HORACE'S POEMS TO HIS FRIENDS.—HIS PRAISES OF CONTENTMENT.
If it be merely the poet, and not the lover, who speaks in most of Horace's love verses, there can never be any doubt that the poems to his friends come direct from his heart. They glow with feeling. To whatever chord they are attuned, sad, or solemn, or joyous, they are always delightful; consummate in their grace of expression, while they have all the warmth and easy flow of spontaneous emotion. Take, for example, the following (Odes, II. 7). Pompeius Varus, a fellow-student with Horace at Athens, and a brother in arms under Brutus, who, after the defeat of Philippi, had joined the party of the younger Pompey, has returned to Rome, profiting probably by the general amnesty granted by Octavius to his adversaries after the battle of Actium. How his heart must have leapt at such a welcome from his poet-friend as this!—
"Dear comrade in the days when thou and I
With Brutus took the field, his perils bore,
Who hath restored thee, freely as of yore,
To thy home gods, and loved Italian sky,
"Pompey, who wert the first my heart to share,
With whom full oft I've sped the lingering day,
Quaffing bright wine, as in our tents we lay,
With Syrian spikenard on our glistening hair?
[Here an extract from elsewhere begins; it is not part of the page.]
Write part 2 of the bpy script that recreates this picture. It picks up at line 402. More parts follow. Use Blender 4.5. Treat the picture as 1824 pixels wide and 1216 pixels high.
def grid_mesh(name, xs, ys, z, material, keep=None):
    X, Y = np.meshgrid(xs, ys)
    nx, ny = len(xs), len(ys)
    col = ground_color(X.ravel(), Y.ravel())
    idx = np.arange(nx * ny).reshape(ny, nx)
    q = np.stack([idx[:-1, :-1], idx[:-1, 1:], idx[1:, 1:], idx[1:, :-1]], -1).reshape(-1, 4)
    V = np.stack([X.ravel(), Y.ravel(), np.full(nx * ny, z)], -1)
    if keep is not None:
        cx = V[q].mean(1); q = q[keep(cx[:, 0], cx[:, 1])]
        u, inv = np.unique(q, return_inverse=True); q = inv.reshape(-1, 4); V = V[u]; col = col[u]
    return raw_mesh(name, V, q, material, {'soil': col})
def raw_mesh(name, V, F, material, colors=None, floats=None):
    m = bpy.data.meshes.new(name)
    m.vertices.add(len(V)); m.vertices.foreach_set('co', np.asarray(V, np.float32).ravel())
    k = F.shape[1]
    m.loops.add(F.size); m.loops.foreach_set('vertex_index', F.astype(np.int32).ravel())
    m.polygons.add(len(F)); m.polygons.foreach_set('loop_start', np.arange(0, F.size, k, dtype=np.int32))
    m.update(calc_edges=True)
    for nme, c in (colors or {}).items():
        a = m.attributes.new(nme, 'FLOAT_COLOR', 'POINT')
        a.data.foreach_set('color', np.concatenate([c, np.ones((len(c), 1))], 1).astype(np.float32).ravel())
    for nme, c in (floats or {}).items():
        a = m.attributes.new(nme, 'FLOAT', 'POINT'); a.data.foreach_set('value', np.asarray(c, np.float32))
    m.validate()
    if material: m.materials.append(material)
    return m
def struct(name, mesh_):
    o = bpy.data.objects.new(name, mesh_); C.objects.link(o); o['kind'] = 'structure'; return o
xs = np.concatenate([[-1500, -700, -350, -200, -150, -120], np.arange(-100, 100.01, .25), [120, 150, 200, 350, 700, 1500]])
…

"With thee I shared Philippi's headlong flight,
My shield behind me left, which was not well,
When all that brave array was broke, and fell
In the vile dust full many a towering wight.
"But me, poor trembler, swift Mercurius bore,
Wrapped in a cloud, through all the hostile din,
Whilst war's tumultuous eddies, closing in,
Swept thee away into the strife once more.
"Then pay to Jove the feasts that are his fee,
And stretch at ease these war-worn limbs of thine
Beneath my laurel's shade; nor spare the wine
Which I have treasured through long years for thee.
"Pour till it touch the shining goblet's rim,
Care-drowning Massic; let rich ointments flow
From amplest conchs! No measure we shall know!
What! shall we wreaths of oozy parsley trim,
"Or simple myrtle? Whom will Venus{1} send
To rule our revel? Wild my draughts shall be
As Thracian Bacchanals', for 'tis sweet to me
To lose my wits, when I regain my friend."